En la segunda mitad del siglo XIX, las relaciones entre las comunidades indígenas más rebeldes que no se sometieron nunca al yugo de la sociedad blanco-mestiza y el Estado ecuatoriano, eran muy tensas. Tal como había contado el taita José Manuel Amaguaña, mi bisabuelo; posiblemente a finales del periodo presidencial de García Moreno, Agato era una comarca pequeña, asentada en las faldas del cerro Imbabura, que albergaba a los indios más bravos de la región. En aquella época el Estado ecuatoriano trataba de imponer por las buenas o por las malas el pago de tributos; sean estos en dinero, animales, productos agrícolas o la mano de obra, en la que se producían humillantes arbitrariedades y abusos, que hasta entonces solamente Fernando Daquilema en la provincia de Chimborazo, se había rebelado.
Pues llegaron en ese tiempo a esta comunidad, las autoridades tributarias y su grupo de guardia civil, a imponer su ley y la ley del Estado.
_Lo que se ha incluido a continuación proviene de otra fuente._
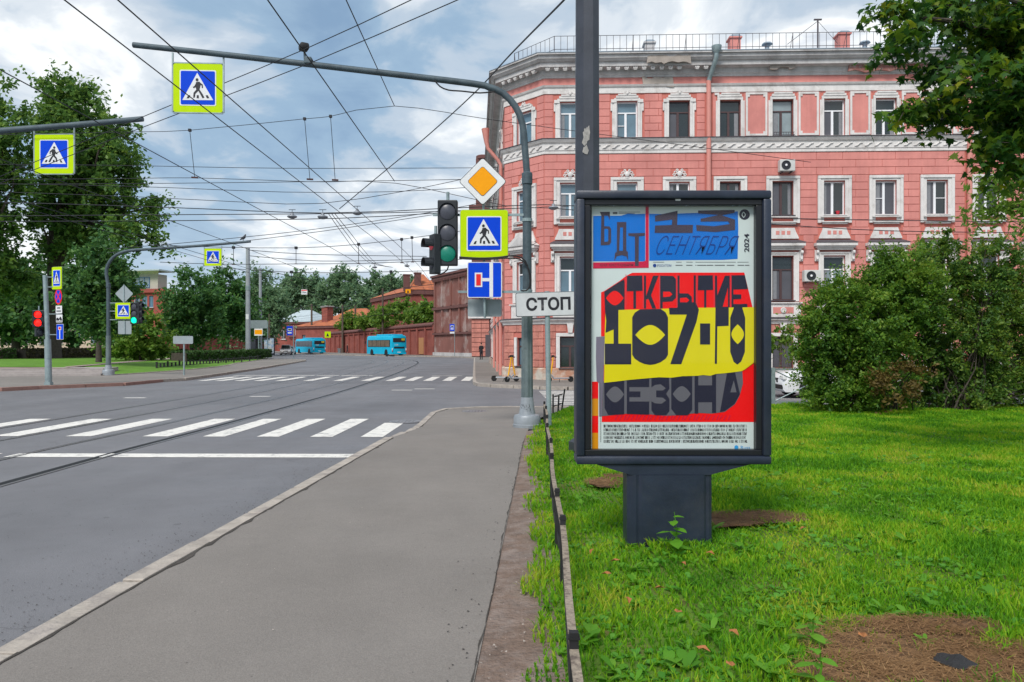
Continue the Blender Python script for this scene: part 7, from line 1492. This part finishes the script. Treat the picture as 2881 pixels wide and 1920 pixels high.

Indignados de tanto atropello los comuneros reaccionaron y cercaron temerariamente a la comitiva, para luego someterlos y castigarlos al puro estilo de la ya conocida justicia indígena. Fueron azotados, bañados, y expulsados desnudos de la comunidad; fue tanta la indignación y humillación de las autoridades oficiales, que en represalia, como estaban acostumbrados en aquella época, no vacilaron en utilizar a la milicia nacional, con miras a realizar una incursión militar que exterminaría a los rebeldes de esta comunidad.
El ejército con una bandera roja en señal de guerra, avanzó hasta acampar en la comunidad vecina de Peguche, todo indicaba que se produciría un enfrentamiento, quizá una masacre de impredecibles proporciones. Ante la presencia del ejército empezaron a sonar los churos en la comunidad y todos armados con palos, piedras y garrotes, se apresuraron a tomar posición al filo y el trayecto de la acequia que cruza por el sector de Chimbaloma, dispuestos a no rehuir a la batalla. Afortunadamente el ejército se retiró y nunca fue fácil someter a los indios de Agato.